Your output is the lines from the first one to the one containing "bowl', 'candy', None, 'stuff')", repeated exactly, with images left out.

--------------------------------

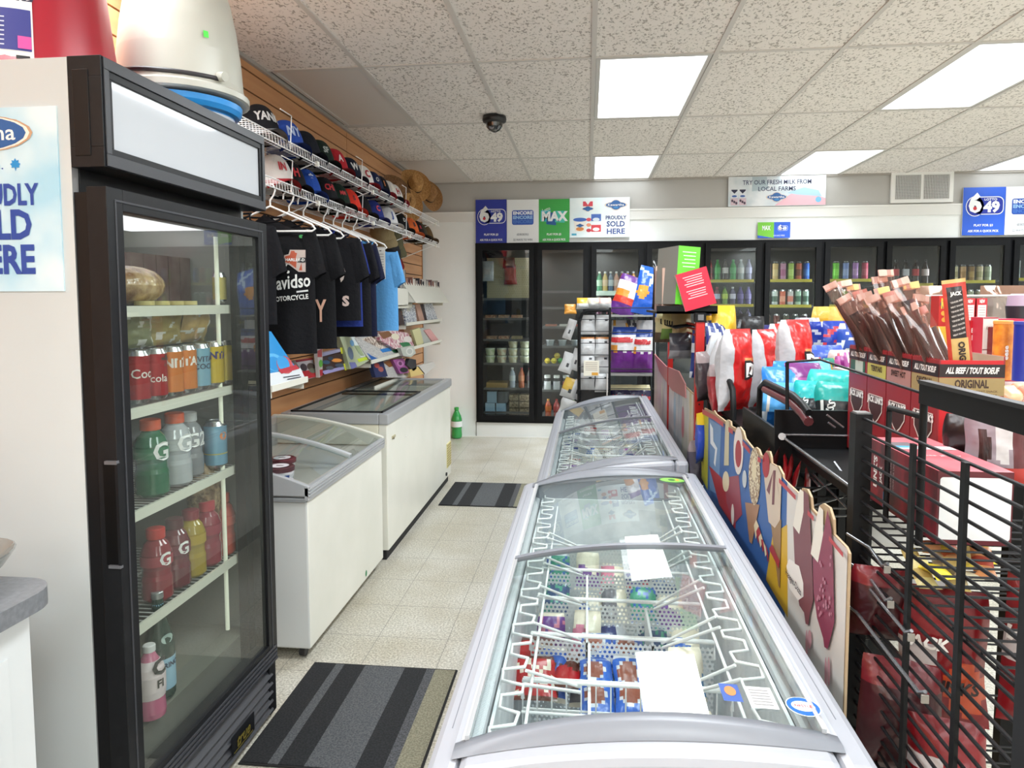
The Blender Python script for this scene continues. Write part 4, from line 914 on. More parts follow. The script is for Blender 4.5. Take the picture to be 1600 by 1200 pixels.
mb = MB(); mb.grid(lambda u, v: (-1.26+.11*u, 1.05+.14*v, .955+.03*u*0+.012*noise.noise(Vector((u*3, v*3, 2)))+.018*v), 6, 6, mat('f2f2f0', .6)); tag(mb.build('paper_napkin'), 'folded white paper in the glass bowl', 'paper')
mb = MB(); mb.grid(lambda u, v: (-1.20+.085*cos(2*pi*u)*sin(pi*v/2), 1.125+.11*sin(2*pi*u)*sin(pi*v/2), .93+.012*noise.noise(Vector((u*5, v*5, 2)))), 12, 4, noisy('wrapped_candy', '8a5a54', 'b89c94', 60, .5)); o = mb.build('candy_heap'); tag(o, 'brownish wrapped candy filling the glass bowl', 'candy', None, 'stuff')

# ================================================================== SLATWALL GOODS
def wire_shelf(z, xf, y0, y1, lip, lab):
    t_ = thing('wire_shelf', lab, 'shelf', 'white wire shelves on the slatwall'); m = MB(); n = int((y1-y0)/.03)
    for k in range(n+1):
        y = y0+(y1-y0)*k/n; m.tube([(XL+.02, y, z), (xf, y, z), (xf+.004, y, z-lip)], .0016, wirew, 4)
    m.build('cross_wires', t_)
    m = MB()
    for x, zz in ((XL+.02, z-.003), (XL+.13, z-.003), (XL+.24, z-.003), (xf, z-.003), (xf+.004, z-lip)): m.bar((x, y0-.005, zz), (x, y1+.005, zz), .0032, wirew, 6)
    m.build('long_wires', t_)
    k = 0; y = y0+.12
    while y < y1:
        b_ = MB(); b_.tube([(XL+.005, y, z-.16), (XL+.02, y, z-.16), (xf-.02, y, z-lip+.004), (xf-.02, y, z-.004)], .0035, wirew, 6); b_.tube([(xf-.03, y, z-.004), (xf-.12, y, z+.10), (xf-.10, y, z+.10), (xf+.005, y, z-lip)], .0025, wirew, 5) if 0 else None
        b_.box(xf-.004, xf+.012, y-.012, y+.012, z-lip-.012, z-lip+.014, mat('e8e6dc', .4)); b_.build('shelf_bracket', t_); y += .93
wire_shelf(2.205, -1.40, 2.45, 6.46, .045, 'upper white wire shelf on the slatwall, carrying caps and straw hats')
wire_shelf(2.005, -1.40, 2.45, 6.46, .045, 'lower white wire shelf on the slatwall, caps above and hangers below')
for i, (px_, py_) in enumerate(((447, 215), (560, 280), (630, 320))):
    p_ = at(px_, py_, X=-1.42); m = MB(); m.tube([(-1.40, p_.y, 2.17), (-1.40, p_.y+.02, 2.33), (-1.40, p_.y-.10, 2.33)], .0028, wirew, 6); 
    m.tube([(-1.40, p_.y, 1.97), (-1.40, p_.y+.02, 2.12), (-1.40, p_.y-.10, 2.12)], .0028, wirew, 6)
    tag(m.build('wire_stop'), 'bent white wire cap stop, %s along the two wire shelves' % ORD[i], 'wire stop', 'wire stops on the cap shelves')

fab = lambda c: noisy('fabric_'+c, c, c, 40, .85, bump=.35, bscale=60, spec=.2)
def cap(col, brimc, loc, rz, lab, txt=None, tc='e8e8e8', panel=None, tsz=.035, grp='caps on the wire shelves', tilt=-.25):
    t_ = thing('baseball_cap', lab, 'cap', grp, loc, rz)
    t_.rotation_euler = (0, tilt, rz); t_.scale = (1.06, 1.06, 1.1)
    Rx, Ry, Hh = .098, .086, .14
    def dome(u, v, e=0):     # u around 0..1 (0 = front +x), v 0..1 up
        a = 2*pi*u; el = pi/2*v; fr = max(0, cos(a)); c_ = cos(el)**(.62 if fr > .5 else .8)
        return ((Rx+e)*c_*cos(a)*(1+.0*fr), (Ry+e)*c_*sin(a), (Hh+e)*sin(el)**(1.0)*(1+.08*fr*(1-v)))
    pm_ = fab(panel) if panel else None
    m = MB(); m.grid(dome, 28, 10, (lambda u, v: pm_ if (pm_ and (u < .17 or u > .83)) else fab(col))); m.build('crown', t_)
    b_ = MB(); N_ = 12; v = []
    for k in range(N_+1):
        a = -1.05+2.1*k/N_
        for q, (rr, dz) in enumerate(((.98, .004), (1.35, -.008), (1.68 if abs(a) < .9 else 1.55, -.022))):
            v.append((Rx*rr*cos(a)*(1 if q == 0 else 1), Ry*(.98 if q == 0 else 1.0)*sin(a)*(1+.04*q), dz-.02*abs(sin(a))*q*.5))
    fc = [(k*3+q, k*3+q+1, k*3+4+q, k*3+3+q) for k in range(N_) for q in range(2)]
    b_.add(v, fc, fab(brimc), True); b_.add([(x, y, z-.004) for x, y, z in v], [tuple(reversed(f)) for f in fc], fab(brimc), True); b_.build('brim', t_)
    bt = MB(); bt.cyl((0, 0, Hh-.002), (0, 0, Hh+.004), .007, fab(col), 10); bt.build('button', t_)
    if txt:
        V, Fc, tw = text_mesh(txt, .04, .0); pm = MB(); vv = []
        for p_ in V:
            a = p_[0]*tsz/.085; el = .42+p_[1]*tsz/.10
            vv.append(tuple(Vector(dome((a/(2*pi)) % 1, min(max(el/(pi/2), 0), 1), .004))))
        pm.add(vv, Fc, mat(tc, .5)); pm.build('embroidery', t_)
    return t_
CAPS = [  # photo pixel of the crown, colour, brim, text, text colour, panel, words
 ((405, 178), '17171b', '6a6c6e', 'YANK', 'b8b8b8', None, 'black cap with grey block letters and brim, nearest on the upper wire shelf', .042),
 ((446, 205), '28489c', '1c3270', 'NY', '9fb0d0', None, 'royal blue cap second on the upper wire shelf', .05),
 ((474, 218), '1a1c24', '1a1c24', None, 'ffffff', None, 'plain black cap behind the royal blue one on the upper wire shelf', .04),
 ((497, 230), '1c2a24', '16201c', 'SF', 'a8b0ac', None, 'dark green cap right before the red one on the upper shelf', .035),
 ((520, 240), 'a8242e', '8a1c24', 'A', 'e0d0d0', None, 'red cap in the middle of the upper wire shelf', .04),
 ((543, 251), '1a2030', '1a2030', 'W', 'd8d8d8', None, 'navy cap with white mark right after the red one on the upper shelf', .045),
 ((563, 263), '1a1e2c', 'a8242e', 'C', 'a82c38', 'dedcd8', 'black cap with a white front panel and red letter on the upper shelf', .05),
 ((579, 273), '20284c', '20284c', 'O', 'c8c8c8', None, 'navy cap with round white badge on the upper shelf', .03),
 ((590, 278), '1c1c22', 'a8242e', 'I', 'd88850', None, 'black cap with upright orange badge on the upper shelf', .04),
 ((603, 285), '1a1c24', '1a1c24', 'B', 'e8e4dc', 'd4d0cc', 'black and white cap next to the straw hats on the upper shelf', .04),
 ((612, 291), 'b0b0b4', 'a8242e', 'H', 'a8242e', 'd8d6d4', 'grey cap with red letter touching the straw hats', .045)]
for (px_, c, bc, tx, tc, pn, lab, ts) in CAPS:
    p_ = at(px_[0], px_[1], X=-1.53); cap(c, bc, (-1.53, p_.y, 2.212), -.62, lab, tx, tc, pn, ts)
CAPS2 = [((428, 262), 'c8c4c0', 'a82c34', 'IN', 'a82c34', None, 'white and red cap cut off by the fridge on the lower shelf', .04),
 ((450, 270), '17171b', '17171b', 'H', 'b82c34', None, 'black cap with red letter, first whole one on the lower shelf', .045),
 ((475, 283), '24489c', '24489c', '*', 'c8d4e8', None, 'royal blue cap with a pale star on the lower shelf', .06),
 ((503, 292), '1a1a1e', '1a1a1e', 'CHI', 'b82c34', None, 'black cap with red lettering on the lower shelf', .035),
 ((524, 300), '1a2a22', '1a1a1e', 'MM', 'b83438', None, 'dark green black cap next to the bright red one on the lower shelf', .025),
 ((542, 305), 'd43a2c', 'd43a2c', 'S', '3a2a2c', None, 'bright orange-red cap in the middle of the lower shelf', .03),
 ((560, 315), '17171b', '17171b', None, 'ffffff', None, 'plain black cap right after the bright red one on the lower shelf', .03),
 ((580, 325), '2a3478', '2a3478', 'C', 'c84858', None, 'dark blue cap with a pink letter on the lower shelf', .04),
 ((603, 333), '24489c', 'e0e0e0', 'J', '2a489c', 'd8d8da', 'blue cap with white front panel on the lower shelf', .045),
 ((622, 343), '1c1c1e', '1c1c1e', 'D', 'c8c4c0', None, 'black cap left of the orange one on the lower shelf', .03),
 ((638, 350), 'd86a38', 'd86a38', 'B', '2a2a2e', None, 'orange cap near the far end of the lower shelf', .035),
 ((648, 355), '2c2222', '2c2222', 'R', 'b83c4c', None, 'black cap with dark red letter behind the orange cap', .03),
 ((658, 359), '4a4434', '4a4434', None, 'ffffff', None, 'camouflage brown cap second last on the lower shelf', .03),
 ((668, 363), '6a5238', '5a4630', None, 'ffffff', None, 'brown patterned cap last on the lower shelf', .03)]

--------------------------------

# Result for this exercise
The Blender Python script for this scene continues. Write part 4, from line 914 on. More parts follow. The script is for Blender 4.5. Take the picture to be 1600 by 1200 pixels.
mb = MB(); mb.grid(lambda u, v: (-1.26+.11*u, 1.05+.14*v, .955+.03*u*0+.012*noise.noise(Vector((u*3, v*3, 2)))+.018*v), 6, 6, mat('f2f2f0', .6)); tag(mb.build('paper_napkin'), 'folded white paper in the glass bowl', 'paper')
mb = MB(); mb.grid(lambda u, v: (-1.20+.085*cos(2*pi*u)*sin(pi*v/2), 1.125+.11*sin(2*pi*u)*sin(pi*v/2), .93+.012*noise.noise(Vector((u*5, v*5, 2)))), 12, 4, noisy('wrapped_candy', '8a5a54', 'b89c94', 60, .5)); o = mb.build('candy_heap'); tag(o, 'brownish wrapped candy filling the glass bowl', 'candy', None, 'stuff')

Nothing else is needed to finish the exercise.